Aymeric ne croit pas que le mouvement contre la réforme des retraites aboutira.
Je retrace surtout les luttes qui ont eu lieu sur un terrain professionnel. Ce faisant, je m’irrite intérieurement que les faits se brouillent un peu dans ma tête, alors qu’il y faudrait de l’exactitude. Ainsi, évoquant le Conseil d’Etat me vient à la place le Conseil constitutionnel, entre autres considérations que je sais vagues ou erronées.
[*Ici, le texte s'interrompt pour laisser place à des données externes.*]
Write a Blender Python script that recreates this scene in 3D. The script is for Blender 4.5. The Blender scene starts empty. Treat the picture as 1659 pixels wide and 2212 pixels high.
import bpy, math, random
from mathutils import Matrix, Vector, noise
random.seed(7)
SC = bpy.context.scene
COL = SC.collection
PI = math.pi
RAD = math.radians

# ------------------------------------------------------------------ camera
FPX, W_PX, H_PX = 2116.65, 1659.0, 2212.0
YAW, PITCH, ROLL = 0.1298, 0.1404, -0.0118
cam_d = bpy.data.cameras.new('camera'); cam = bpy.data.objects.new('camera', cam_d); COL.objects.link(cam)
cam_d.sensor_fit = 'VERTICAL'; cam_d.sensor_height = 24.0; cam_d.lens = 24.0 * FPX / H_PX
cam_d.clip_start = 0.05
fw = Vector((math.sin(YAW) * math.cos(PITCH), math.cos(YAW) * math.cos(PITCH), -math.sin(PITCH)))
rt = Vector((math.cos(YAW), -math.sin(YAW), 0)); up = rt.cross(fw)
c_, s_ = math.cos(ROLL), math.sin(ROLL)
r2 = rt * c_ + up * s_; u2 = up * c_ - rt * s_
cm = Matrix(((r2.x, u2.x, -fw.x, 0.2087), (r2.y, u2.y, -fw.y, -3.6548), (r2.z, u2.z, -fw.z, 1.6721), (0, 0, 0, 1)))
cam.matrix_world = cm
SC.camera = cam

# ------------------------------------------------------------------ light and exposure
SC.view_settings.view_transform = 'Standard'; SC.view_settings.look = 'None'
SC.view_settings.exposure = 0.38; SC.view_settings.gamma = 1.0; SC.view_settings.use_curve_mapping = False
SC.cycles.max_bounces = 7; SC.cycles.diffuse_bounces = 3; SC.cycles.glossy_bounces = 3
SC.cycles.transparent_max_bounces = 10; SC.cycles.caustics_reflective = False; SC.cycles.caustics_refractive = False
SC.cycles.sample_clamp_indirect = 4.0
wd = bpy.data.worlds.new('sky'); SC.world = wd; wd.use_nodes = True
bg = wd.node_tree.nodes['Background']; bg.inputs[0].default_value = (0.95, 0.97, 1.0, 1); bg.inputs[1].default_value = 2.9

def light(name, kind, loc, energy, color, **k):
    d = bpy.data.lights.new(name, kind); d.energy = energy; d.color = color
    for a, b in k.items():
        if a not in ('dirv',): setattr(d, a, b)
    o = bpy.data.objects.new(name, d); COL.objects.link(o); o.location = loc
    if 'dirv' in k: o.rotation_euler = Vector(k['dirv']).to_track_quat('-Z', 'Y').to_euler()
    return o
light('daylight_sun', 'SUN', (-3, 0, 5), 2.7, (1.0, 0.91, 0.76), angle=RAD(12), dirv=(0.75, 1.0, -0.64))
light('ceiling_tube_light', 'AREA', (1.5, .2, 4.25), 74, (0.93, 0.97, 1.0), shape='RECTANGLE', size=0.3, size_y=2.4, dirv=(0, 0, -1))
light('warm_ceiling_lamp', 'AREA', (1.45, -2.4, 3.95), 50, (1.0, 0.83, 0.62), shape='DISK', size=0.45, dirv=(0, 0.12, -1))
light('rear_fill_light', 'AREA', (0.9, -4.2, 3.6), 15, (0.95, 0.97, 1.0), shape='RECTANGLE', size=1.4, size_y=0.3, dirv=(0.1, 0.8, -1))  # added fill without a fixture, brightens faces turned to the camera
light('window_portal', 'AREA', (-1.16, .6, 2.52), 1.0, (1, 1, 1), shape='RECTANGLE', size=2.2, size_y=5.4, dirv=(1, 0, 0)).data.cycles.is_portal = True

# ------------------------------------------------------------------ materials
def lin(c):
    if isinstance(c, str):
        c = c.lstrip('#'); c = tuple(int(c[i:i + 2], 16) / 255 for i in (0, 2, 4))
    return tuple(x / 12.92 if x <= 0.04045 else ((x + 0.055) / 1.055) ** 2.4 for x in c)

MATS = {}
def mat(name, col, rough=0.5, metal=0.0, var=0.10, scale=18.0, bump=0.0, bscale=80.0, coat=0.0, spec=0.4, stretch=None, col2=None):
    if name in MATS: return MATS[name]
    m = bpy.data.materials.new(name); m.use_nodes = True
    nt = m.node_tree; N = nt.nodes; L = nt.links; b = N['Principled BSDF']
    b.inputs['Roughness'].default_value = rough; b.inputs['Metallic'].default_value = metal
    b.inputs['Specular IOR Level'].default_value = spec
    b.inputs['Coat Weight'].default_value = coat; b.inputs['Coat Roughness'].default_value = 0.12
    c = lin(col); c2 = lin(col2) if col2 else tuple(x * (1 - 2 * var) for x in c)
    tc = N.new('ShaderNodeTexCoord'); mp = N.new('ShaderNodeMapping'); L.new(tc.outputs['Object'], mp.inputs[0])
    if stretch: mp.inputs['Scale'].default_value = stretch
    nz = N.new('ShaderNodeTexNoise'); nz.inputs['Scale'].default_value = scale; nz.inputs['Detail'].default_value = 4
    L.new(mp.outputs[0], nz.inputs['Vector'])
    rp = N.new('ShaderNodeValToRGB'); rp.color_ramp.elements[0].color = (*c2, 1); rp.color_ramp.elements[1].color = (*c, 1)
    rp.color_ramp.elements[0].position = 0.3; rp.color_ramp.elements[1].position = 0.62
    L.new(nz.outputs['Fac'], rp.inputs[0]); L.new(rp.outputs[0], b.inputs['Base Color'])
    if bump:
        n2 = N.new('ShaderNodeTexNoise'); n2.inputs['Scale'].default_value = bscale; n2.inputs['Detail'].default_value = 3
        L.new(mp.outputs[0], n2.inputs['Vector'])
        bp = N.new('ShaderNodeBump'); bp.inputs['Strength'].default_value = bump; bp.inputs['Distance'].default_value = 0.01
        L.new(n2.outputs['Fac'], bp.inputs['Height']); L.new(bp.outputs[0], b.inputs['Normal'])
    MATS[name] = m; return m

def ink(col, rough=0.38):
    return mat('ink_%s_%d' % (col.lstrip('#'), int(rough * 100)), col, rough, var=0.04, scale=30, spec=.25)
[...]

J’envie l’entraînement, l’aisance, la faconde avec laquelle plusieurs de mes collègues aguerris savent s’emparer des événements, désigner les phénomènes et les épingler. (Précisément, Stéphane m’a répondu et envoyé un message comme quoi il ne viendra pas à la manifestation du lendemain. Je le regrette, car j’aurais aimé avoir cette occasion de le connaître davantage…)
Aymeric ne trouve pas déplaisant son nouvel emploi, même si le salaire n’en est pas très élevé. Mais il n’a aucune garantie de ce qu’il adviendra de lui après mai. On lui a proposé un concours pour fonctionnaire de la catégorie B. Il n’en connaît pas les modalités, et dit ne plus avoir l’âge à cela. Je lui dis douter que ce soit pour autant un concours difficile.
Il ira peut-être en Sicile en été avec son compagnon. Il n’est guère enthousiaste à l’idée de devoir prendre l’avion.
Il est un peu plus de vingt-et-une heure trente quand je demande si nous ressortons prendre un dernier verre. Comme le trajet de retour est long et qu’il travaille le lendemain, Aymeric décline, mais s’attarde encore un peu.
Je le raccompagne jusqu’à la station de métro la plus proche.
Alors que je le quitte, je ne peux m’empêcher de me dire que le repas était plutôt mauvais, et l’exposition, décevante, que la journée sur ces deux points n’était pas à la hauteur de mes attentes — ce qui continue de m’irriter. Pourquoi, cependant, faudrait-il, même avec les gens que l’on aime, que tout soit toujours parfait ? — Je chasse ces humeurs importunes.
Rentré, la fatigue est d’ailleurs telle que, après avoir téléchargé les photos prises l’après-midi, je ne me sens plus l’énergie de mettre par écrit de premiers linéaments. Je parcours deux pages et quitte le livre, empressé de me livrer au sommeil.
Nuit
Réveillé après un cycle de quatre heures, je lis un peu pour tromper l’ennemi, escomptant que l’insomnie finira pour s’assoupir.